Arelys Blanco, a member of an opposition group called Ladies in White, also blames Castro for the country’s economic troubles. “All the people of Cuba are mired in misery and all because of him. He’s the one who has all the blame,” she says. “Here in Cuba there are no successes. There are no advances, no advances at all. The country of Cuba takes a step back every day, every day that passes. It doesn’t go forward, it doesn’t advance. It goes backwards.”

Lázaro Yuri Valle Roca, a journalist and democracy activist in Havana, says the rule of Fidel Castro and his younger brother Raul has been a “disaster.

“The Castro brothers, what they’re leave for history is the Guinness record for being the dictators with the most time in power. That’s the legacy they will leave in addition to the complete destruction of a country,” adds Valle, grandson of the late Blas Roca Calderío, former head of Cuba’s Communist Party.

Over the years, many Cubans gave up on Castro and left the island. Most settled in South Florida, which quickly became a base for anti-Castro activists. “With Fidel, there’s no middle ground,” says Jesús Marzo, a Cuban economist in Miami. “You’re with him or against him. And those who aren’t with him are enemies until death.”

Marzo once wrote a spoof about what Miami would be like after Castro’s death. He predicted “three days of festivities” and envisioned Cuban exiles climbing into a boat for their triumphant return. “The authorities are extremely concerned about the age and health of the travelers, whose average age is 87,” he wrote.

An estimated 1.1 million people of Cuban origin live in the United States and 619,000 of them are in Florida’s Miami-Dade County. Some left Cuba in the early 1960s, expecting to return in a year or two after Castro failed. But the revolution endured and they wound up spending their lives in Florida.

Among them: Max Lesnik, who fought with Castro during the revolution and went into exile in 1961 after the Cuban aligned with the former Soviet Union. He later founded a magazine called Réplica in Miami and campaigned against the U.S. trade embargo. Anti-Castro activists threatened him with death and bombed his office. Castro invited Lesnik to visit the island in 1976 and the two reconciled.

Lesnik says Castro will be seen as “a revolutionary who faced the greatest power in the world, the United States, and he did with success. And at the end of his life, his efforts were crowned with the recognition by the U.S. that its policy against the Cuban revolution was wrong.”

Castro’s goal when the started the revolution, Lesnik says, was to ensure that Cuba was “a free, sovereign and independent nation following the thinking of Jose Martí. He achieved that whether his enemies like it or not.”

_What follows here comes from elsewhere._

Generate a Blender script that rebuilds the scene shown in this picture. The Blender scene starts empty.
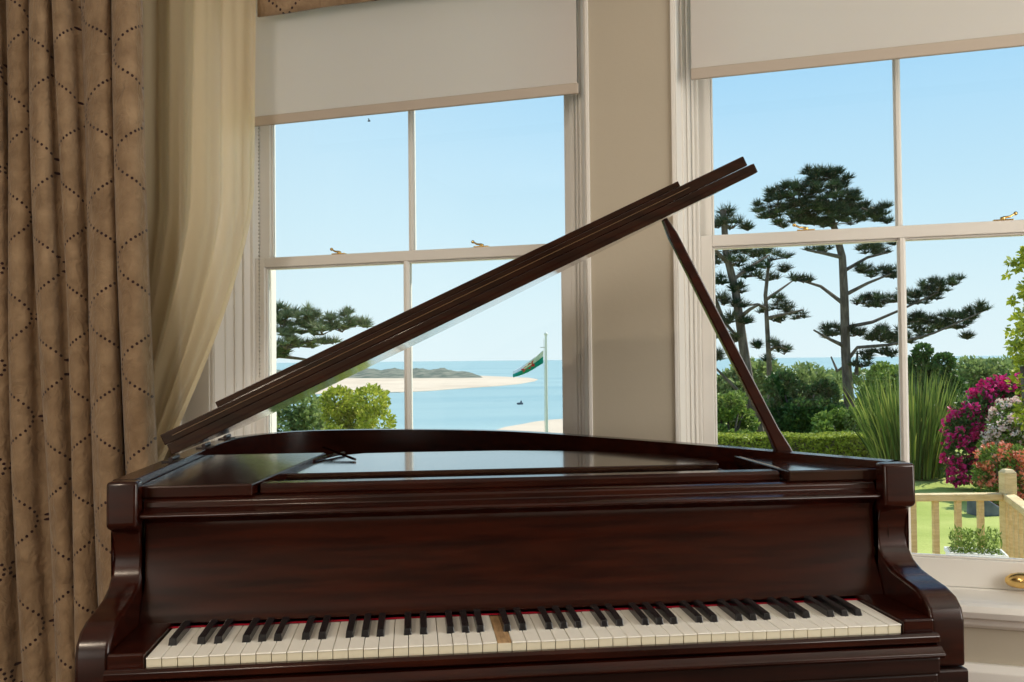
import bpy, math, random
import numpy as np
from math import sin, cos, pi, radians, atan, sqrt
from mathutils import Vector, Matrix

random.seed(7)
rng = np.random.default_rng(11)
SC = bpy.context.scene
COL = SC.collection

# ------------------------------------------------------------------ camera geometry
F, CZ = 900.0, 1.18
YAW, PITCH, ROLL = radians(6.3), atan(19 / 900), radians(0.57)
cf = Vector((sin(YAW) * cos(PITCH), cos(YAW) * cos(PITCH), sin(PITCH)))
r0 = Vector((cos(YAW), -sin(YAW), 0))
u0 = r0.cross(cf)
cr = r0 * cos(ROLL) - u0 * sin(ROLL)
cu = u0 * cos(ROLL) + r0 * sin(ROLL)
CAM = Vector((0, 0, CZ))


def pt(px, py, dist):
    """the place seen at a pixel, dist metres in front of the camera"""
    return CAM + (cf + cr * ((px - 512) / F) - cu * ((py - 341) / F)) * dist


cam_d = bpy.data.cameras.new('camera')
cam = bpy.data.objects.new('camera', cam_d)
COL.objects.link(cam)
m = Matrix((cr, cu, -cf)).transposed().to_4x4()
m.translation = CAM
cam.matrix_world = m
cam_d.sensor_fit = 'HORIZONTAL'
cam_d.sensor_width = 36
cam_d.lens = F / 1024 * 36
cam_d.clip_start = 0.05
cam_d.clip_end = 60000
SC.camera = cam

WA = radians(24)            # the window wall is turned 24 degrees against the piano
WD = Vector((cos(WA), -sin(WA), 0))
WN = Vector((sin(WA), cos(WA), 0))


# ------------------------------------------------------------------ materials
def mat(name, color, rough=0.6, spec=0.5, metal=0.0, coat=0.0, sheen=0.0):
    m = bpy.data.materials.new(name)
    m.use_nodes = True
    b = m.node_tree.nodes['Principled BSDF']
    b.inputs['Base Color'].default_value = (*color, 1)
    b.inputs['Roughness'].default_value = rough
    b.inputs['Specular IOR Level'].default_value = spec
    b.inputs['Metallic'].default_value = metal
    b.inputs['Coat Weight'].default_value = coat
    b.inputs['Coat Roughness'].default_value = 0.08
    b.inputs['Sheen Weight'].default_value = sheen
    return m


def N(m, typ, **kw):
    n = m.node_tree.nodes.new(typ)
    for k, v in kw.items():
        setattr(n, k, v)
    return n


def L(m, a, b):
    m.node_tree.links.new(a, b)


def noise_color(m, c1, c2, scale=(1, 1, 1), nscale=5.0, detail=4, bump=0.0, bscale=None, bdist=0.01, lo=0.35, hi=0.65):
    b = m.node_tree.nodes['Principled BSDF']
    tc = N(m, 'ShaderNodeTexCoord')
    mp = N(m, 'ShaderNodeMapping')
    mp.inputs['Scale'].default_value = scale
    L(m, tc.outputs['Object'], mp.inputs['Vector'])
    nz = N(m, 'ShaderNodeTexNoise')
    nz.inputs['Scale'].default_value = nscale
    nz.inputs['Detail'].default_value = detail
    L(m, mp.outputs['Vector'], nz.inputs['Vector'])
    rp = N(m, 'ShaderNodeValToRGB')
    rp.color_ramp.elements[0].position = lo
    rp.color_ramp.elements[1].position = hi
    rp.color_ramp.elements[0].color = (*c1, 1)
    rp.color_ramp.elements[1].color = (*c2, 1)
    L(m, nz.outputs['Fac'], rp.inputs['Fac'])
    L(m, rp.outputs['Color'], b.inputs['Base Color'])
    if bump:
        n2 = N(m, 'ShaderNodeTexNoise')
        n2.inputs['Scale'].default_value = bscale or nscale
        n2.inputs['Detail'].default_value = 4
        L(m, mp.outputs['Vector'], n2.inputs['Vector'])
        bp = N(m, 'ShaderNodeBump')
        bp.inputs['Strength'].default_value = bump
        bp.inputs['Distance'].default_value = bdist
        L(m, n2.outputs['Fac'], bp.inputs['Height'])
        L(m, bp.outputs['Normal'], b.inputs['Normal'])
    return m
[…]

Many Cubans expect change to come with Castro’s death. And already the island has changed considerably in recent years, as Raúl Castro’s government has permitted limited private ownership and normalized diplomatic relations with the United States.

How Cubans will remember Castro years from now is unclear. Cárdenas, the professor in Havana, says it’s difficult to see Castro objectively because the debate over his legacy is so polarized. “Our passion blinds us,” he says, but what’s certain is that Castro is one of the most important and influential figures of the 20th century: “Fidel has marked the lives of all the Cubans of my generation.”